EXERCISE AIM — Go from the first line to the line with "pos = geo.outputs['Position']" and return those lines verbatim, ends included.
______
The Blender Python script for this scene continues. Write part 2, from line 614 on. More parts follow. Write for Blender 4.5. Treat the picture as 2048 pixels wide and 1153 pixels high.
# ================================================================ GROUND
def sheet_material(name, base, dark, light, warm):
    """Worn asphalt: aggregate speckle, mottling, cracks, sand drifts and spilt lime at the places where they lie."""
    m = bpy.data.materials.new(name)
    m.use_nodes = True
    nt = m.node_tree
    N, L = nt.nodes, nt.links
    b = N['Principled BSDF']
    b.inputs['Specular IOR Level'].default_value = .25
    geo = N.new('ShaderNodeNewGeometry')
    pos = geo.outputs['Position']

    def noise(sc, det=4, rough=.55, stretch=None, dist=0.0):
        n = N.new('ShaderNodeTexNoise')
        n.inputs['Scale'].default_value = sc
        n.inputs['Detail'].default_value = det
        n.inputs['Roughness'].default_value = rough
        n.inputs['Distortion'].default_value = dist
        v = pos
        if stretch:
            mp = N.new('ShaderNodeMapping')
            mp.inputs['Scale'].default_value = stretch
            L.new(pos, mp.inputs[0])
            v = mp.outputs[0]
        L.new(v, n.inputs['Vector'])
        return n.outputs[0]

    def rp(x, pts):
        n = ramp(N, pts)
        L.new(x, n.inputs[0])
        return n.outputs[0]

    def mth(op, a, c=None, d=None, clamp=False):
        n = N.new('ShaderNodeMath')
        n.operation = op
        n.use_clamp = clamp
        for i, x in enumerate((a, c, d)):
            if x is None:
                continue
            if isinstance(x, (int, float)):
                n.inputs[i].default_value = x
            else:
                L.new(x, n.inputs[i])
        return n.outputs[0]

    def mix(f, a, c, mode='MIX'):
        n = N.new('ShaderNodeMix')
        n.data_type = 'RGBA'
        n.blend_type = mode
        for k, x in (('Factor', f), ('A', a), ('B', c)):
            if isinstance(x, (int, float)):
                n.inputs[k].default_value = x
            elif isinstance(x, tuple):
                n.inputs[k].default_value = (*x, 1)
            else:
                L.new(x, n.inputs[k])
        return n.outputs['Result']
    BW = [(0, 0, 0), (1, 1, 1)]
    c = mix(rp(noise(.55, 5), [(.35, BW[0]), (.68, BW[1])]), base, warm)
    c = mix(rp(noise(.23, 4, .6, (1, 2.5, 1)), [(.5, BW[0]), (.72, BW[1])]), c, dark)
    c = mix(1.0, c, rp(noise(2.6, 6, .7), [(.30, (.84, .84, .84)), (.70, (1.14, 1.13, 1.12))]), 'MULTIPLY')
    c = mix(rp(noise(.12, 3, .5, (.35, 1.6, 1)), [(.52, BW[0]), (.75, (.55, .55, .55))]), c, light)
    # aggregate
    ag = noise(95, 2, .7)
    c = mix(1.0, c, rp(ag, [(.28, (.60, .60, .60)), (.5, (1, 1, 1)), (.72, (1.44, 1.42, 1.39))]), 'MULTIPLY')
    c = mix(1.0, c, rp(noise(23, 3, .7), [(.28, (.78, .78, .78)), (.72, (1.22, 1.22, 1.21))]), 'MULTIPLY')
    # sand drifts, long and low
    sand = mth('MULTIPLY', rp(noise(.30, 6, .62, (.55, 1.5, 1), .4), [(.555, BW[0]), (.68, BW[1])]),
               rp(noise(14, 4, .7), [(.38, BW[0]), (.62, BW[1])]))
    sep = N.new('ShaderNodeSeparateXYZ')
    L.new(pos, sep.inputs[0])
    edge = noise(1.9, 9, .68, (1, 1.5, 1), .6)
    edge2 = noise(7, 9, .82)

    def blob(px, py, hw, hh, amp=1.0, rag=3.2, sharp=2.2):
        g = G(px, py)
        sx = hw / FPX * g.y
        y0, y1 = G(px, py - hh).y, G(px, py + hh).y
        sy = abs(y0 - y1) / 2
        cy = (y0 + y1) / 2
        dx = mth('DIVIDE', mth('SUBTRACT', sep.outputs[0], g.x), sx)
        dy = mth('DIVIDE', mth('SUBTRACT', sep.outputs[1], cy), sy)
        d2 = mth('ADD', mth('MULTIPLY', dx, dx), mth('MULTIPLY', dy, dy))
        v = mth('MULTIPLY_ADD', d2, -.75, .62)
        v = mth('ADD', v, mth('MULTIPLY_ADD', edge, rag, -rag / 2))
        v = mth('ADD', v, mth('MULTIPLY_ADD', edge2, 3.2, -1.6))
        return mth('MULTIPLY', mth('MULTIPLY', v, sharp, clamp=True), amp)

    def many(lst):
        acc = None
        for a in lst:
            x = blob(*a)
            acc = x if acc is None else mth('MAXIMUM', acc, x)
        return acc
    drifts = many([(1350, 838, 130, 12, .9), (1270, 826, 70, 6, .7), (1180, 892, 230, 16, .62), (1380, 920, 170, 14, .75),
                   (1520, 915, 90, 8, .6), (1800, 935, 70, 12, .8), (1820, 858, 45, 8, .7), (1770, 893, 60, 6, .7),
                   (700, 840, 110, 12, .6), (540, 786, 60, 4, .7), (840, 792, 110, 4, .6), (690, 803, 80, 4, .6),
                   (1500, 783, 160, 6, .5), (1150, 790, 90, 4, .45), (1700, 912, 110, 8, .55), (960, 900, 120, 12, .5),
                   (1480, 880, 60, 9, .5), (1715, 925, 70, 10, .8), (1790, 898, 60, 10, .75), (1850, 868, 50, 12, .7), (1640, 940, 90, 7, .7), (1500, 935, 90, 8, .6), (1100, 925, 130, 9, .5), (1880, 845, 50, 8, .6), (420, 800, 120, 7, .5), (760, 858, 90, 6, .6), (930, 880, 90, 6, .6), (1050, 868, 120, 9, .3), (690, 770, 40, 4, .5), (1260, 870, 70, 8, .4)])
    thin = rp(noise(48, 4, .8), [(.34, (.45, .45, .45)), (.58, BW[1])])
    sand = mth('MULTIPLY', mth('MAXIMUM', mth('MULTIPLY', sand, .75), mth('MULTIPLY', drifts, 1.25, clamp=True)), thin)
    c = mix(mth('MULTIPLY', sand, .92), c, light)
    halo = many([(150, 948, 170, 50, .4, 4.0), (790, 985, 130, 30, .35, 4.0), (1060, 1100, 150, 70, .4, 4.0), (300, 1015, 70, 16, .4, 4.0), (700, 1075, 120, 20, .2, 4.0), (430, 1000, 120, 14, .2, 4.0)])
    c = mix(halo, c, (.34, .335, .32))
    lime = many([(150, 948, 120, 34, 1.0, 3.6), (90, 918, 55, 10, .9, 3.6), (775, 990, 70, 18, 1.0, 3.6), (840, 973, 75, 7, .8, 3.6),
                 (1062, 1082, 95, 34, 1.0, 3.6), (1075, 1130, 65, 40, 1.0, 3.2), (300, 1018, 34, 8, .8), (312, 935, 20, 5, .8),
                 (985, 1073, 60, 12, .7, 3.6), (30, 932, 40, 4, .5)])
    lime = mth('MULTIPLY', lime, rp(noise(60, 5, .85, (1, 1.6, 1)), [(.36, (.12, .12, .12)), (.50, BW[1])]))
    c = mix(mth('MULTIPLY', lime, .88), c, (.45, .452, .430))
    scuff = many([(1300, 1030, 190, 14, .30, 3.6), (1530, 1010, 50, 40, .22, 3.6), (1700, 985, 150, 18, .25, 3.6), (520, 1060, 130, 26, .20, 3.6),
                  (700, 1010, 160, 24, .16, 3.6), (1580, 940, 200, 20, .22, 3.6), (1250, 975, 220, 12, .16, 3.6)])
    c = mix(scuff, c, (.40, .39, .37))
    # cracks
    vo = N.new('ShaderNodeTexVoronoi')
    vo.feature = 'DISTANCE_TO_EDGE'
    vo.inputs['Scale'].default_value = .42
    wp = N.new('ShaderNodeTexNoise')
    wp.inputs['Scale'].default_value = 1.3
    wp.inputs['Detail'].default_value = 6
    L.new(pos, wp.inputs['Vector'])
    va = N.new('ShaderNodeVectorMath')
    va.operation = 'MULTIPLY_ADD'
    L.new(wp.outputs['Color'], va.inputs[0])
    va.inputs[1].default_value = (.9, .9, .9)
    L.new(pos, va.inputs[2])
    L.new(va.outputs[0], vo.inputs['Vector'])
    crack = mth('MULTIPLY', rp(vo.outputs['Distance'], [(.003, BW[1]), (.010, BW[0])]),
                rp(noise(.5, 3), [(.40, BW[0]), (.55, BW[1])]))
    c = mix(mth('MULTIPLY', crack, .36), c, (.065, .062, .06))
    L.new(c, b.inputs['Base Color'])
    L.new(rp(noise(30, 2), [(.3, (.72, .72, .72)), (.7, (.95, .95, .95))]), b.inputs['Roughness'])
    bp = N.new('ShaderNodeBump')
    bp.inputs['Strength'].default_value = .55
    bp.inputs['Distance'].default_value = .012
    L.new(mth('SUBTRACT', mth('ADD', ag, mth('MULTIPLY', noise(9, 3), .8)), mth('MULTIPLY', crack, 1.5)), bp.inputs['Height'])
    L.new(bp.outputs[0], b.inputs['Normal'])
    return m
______
EXERCISE ANSWER —
The Blender Python script for this scene continues. Write part 2, from line 614 on. More parts follow. Write for Blender 4.5. Treat the picture as 2048 pixels wide and 1153 pixels high.
# ================================================================ GROUND
def sheet_material(name, base, dark, light, warm):
    """Worn asphalt: aggregate speckle, mottling, cracks, sand drifts and spilt lime at the places where they lie."""
    m = bpy.data.materials.new(name)
    m.use_nodes = True
    nt = m.node_tree
    N, L = nt.nodes, nt.links
    b = N['Principled BSDF']
    b.inputs['Specular IOR Level'].default_value = .25
    geo = N.new('ShaderNodeNewGeometry')
    pos = geo.outputs['Position']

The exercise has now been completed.